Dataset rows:
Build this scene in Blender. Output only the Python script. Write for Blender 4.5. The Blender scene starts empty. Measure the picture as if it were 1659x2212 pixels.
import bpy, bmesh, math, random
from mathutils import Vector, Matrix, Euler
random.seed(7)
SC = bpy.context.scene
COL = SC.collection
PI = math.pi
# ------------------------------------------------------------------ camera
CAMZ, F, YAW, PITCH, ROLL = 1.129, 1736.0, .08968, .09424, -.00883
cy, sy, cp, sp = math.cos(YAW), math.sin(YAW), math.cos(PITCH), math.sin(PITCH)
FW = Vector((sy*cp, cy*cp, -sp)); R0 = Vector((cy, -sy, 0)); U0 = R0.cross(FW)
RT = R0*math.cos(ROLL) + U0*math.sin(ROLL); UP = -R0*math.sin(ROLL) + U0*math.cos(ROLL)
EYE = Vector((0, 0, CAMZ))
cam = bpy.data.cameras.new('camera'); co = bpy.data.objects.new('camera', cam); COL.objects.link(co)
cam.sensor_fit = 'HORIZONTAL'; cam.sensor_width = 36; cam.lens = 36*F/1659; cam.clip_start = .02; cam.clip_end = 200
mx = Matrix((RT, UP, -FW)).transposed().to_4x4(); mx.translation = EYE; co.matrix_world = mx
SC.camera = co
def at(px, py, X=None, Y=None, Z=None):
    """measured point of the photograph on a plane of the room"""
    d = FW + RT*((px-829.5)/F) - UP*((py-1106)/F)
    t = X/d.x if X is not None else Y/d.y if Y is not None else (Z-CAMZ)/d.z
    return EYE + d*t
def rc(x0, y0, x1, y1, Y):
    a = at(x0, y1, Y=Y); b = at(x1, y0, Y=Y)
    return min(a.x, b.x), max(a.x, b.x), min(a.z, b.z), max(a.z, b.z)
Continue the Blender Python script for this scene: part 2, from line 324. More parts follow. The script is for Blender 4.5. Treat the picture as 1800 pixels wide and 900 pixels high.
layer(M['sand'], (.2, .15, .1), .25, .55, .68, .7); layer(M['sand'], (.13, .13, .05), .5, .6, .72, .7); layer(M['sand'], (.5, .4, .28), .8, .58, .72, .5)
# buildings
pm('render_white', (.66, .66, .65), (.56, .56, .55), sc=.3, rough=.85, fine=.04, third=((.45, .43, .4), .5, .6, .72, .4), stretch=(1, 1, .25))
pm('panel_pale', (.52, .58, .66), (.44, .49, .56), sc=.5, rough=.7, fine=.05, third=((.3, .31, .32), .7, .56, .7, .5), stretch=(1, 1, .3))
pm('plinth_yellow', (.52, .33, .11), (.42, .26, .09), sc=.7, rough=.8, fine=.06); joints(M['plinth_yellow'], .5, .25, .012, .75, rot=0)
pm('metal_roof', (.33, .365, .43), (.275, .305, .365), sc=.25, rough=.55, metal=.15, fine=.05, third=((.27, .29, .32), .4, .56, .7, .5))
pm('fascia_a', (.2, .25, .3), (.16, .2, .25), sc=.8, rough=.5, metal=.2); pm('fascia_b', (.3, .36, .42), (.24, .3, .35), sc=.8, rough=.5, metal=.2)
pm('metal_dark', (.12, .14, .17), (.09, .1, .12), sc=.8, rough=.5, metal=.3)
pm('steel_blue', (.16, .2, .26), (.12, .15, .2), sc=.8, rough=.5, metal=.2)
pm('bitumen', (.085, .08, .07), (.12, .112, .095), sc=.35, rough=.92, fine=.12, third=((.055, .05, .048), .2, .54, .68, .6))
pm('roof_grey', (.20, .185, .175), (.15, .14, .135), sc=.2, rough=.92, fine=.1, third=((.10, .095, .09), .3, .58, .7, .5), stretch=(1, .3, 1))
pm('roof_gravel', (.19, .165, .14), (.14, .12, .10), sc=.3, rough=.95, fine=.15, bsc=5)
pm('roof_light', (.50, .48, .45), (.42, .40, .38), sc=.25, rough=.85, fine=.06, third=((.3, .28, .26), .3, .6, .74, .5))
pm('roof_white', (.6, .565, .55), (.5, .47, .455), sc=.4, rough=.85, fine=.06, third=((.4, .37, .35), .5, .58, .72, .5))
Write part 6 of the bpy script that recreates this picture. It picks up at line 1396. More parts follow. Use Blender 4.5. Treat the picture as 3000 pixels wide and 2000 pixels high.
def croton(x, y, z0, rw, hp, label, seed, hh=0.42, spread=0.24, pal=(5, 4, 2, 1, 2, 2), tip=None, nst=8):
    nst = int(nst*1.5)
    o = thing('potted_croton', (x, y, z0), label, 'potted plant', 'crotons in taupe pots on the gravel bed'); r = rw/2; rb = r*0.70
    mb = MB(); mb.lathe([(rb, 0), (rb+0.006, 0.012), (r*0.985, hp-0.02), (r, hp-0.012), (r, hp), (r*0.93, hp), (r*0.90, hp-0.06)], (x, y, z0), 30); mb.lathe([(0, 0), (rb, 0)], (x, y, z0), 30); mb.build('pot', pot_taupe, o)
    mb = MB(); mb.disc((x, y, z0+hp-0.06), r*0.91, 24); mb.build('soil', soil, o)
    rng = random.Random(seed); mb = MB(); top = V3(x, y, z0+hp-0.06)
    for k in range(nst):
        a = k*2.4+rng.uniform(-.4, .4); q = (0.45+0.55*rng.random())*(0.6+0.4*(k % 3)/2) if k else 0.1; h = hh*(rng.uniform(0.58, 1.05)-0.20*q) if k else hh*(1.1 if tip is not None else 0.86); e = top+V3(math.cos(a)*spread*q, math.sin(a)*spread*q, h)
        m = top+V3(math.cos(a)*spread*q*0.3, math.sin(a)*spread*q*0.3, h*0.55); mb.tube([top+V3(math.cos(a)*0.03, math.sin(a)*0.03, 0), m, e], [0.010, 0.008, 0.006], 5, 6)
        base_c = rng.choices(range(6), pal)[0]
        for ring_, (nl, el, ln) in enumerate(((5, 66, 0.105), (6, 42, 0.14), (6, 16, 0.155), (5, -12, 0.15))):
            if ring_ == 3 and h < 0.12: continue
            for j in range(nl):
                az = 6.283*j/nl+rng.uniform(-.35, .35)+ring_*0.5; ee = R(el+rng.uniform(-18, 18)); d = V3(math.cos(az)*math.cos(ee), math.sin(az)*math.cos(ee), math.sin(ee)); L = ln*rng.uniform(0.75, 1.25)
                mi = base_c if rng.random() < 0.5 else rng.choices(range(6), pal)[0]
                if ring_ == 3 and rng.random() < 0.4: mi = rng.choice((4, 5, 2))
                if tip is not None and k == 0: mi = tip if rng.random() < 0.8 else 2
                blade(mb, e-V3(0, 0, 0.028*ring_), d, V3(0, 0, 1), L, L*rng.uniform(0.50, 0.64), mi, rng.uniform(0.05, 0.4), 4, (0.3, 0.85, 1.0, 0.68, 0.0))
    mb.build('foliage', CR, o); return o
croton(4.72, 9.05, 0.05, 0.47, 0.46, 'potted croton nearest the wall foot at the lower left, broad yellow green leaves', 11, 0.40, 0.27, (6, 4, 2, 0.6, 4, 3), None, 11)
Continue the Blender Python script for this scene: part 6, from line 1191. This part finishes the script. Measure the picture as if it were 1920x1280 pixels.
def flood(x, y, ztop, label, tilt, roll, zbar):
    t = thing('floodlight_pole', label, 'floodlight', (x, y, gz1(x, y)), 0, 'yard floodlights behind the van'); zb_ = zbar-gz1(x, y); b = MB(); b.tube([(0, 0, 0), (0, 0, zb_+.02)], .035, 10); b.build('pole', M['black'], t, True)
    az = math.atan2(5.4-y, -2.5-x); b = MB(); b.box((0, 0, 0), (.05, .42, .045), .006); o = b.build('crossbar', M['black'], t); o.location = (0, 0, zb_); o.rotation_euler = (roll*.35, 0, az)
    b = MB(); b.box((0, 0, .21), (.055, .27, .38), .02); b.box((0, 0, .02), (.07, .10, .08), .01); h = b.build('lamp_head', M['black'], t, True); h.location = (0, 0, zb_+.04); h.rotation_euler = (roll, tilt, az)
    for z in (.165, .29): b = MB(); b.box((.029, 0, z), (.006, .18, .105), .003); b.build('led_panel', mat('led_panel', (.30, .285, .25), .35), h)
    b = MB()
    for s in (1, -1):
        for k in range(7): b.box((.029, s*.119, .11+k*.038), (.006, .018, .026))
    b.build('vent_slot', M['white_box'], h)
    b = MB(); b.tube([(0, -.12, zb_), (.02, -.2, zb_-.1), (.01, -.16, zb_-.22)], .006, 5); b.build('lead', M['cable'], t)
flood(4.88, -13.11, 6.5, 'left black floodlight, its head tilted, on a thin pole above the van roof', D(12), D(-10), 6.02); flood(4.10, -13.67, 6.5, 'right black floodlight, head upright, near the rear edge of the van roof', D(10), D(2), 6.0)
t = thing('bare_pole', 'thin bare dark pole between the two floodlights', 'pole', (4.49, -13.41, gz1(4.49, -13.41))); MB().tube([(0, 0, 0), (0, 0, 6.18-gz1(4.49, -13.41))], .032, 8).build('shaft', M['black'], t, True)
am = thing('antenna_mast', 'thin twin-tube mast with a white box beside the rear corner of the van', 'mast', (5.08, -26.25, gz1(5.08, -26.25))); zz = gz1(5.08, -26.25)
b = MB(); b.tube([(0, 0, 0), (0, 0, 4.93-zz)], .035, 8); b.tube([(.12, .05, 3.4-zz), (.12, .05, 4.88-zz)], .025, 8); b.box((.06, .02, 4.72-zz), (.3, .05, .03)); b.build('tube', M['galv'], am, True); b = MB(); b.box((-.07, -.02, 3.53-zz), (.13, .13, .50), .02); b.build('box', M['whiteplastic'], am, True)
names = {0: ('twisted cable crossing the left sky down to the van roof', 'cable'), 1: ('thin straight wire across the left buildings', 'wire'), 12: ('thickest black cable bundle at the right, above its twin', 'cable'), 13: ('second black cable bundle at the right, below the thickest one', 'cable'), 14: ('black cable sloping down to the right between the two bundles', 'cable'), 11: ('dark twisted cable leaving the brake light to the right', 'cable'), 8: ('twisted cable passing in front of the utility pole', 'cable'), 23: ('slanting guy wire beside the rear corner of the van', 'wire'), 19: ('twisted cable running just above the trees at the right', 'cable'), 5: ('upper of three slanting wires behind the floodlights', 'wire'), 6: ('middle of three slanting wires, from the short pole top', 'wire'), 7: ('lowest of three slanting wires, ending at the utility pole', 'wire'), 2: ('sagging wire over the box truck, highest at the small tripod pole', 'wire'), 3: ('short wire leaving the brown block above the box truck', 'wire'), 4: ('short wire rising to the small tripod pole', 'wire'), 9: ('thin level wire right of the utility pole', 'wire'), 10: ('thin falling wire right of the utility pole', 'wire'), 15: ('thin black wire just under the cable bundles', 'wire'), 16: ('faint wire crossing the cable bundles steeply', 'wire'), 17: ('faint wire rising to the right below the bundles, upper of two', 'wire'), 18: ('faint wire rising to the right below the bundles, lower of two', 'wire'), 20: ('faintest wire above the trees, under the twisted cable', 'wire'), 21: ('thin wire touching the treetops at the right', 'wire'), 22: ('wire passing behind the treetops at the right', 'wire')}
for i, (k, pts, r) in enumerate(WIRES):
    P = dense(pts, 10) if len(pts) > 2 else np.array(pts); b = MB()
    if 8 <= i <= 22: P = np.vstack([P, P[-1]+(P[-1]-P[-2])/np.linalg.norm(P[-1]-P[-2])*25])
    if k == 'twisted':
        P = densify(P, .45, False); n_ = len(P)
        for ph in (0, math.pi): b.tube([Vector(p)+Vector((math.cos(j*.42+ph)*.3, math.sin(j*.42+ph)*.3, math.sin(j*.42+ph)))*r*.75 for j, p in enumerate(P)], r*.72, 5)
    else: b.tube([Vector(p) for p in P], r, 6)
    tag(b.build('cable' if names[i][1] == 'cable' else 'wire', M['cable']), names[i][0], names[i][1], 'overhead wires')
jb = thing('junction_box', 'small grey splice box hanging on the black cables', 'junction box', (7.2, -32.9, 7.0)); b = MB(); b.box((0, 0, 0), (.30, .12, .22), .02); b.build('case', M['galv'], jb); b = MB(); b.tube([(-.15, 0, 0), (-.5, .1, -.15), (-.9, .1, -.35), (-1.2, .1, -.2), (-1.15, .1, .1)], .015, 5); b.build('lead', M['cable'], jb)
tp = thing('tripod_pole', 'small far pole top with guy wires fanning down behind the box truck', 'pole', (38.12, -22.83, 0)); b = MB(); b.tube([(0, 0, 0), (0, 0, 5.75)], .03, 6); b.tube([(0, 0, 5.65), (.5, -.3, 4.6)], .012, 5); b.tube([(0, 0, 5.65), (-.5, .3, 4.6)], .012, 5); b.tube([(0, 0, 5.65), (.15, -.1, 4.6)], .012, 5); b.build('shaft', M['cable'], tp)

## Task prompt
Find every line that has "follow" in it, then return those lines.

## Exercise response
Continue the Blender Python script for this scene: part 2, from line 324. More parts follow. The script is for Blender 4.5. Treat the picture as 1800 pixels wide and 900 pixels high.
Write part 6 of the bpy script that recreates this picture. It picks up at line 1396. More parts follow. Use Blender 4.5. Treat the picture as 3000 pixels wide and 2000 pixels high.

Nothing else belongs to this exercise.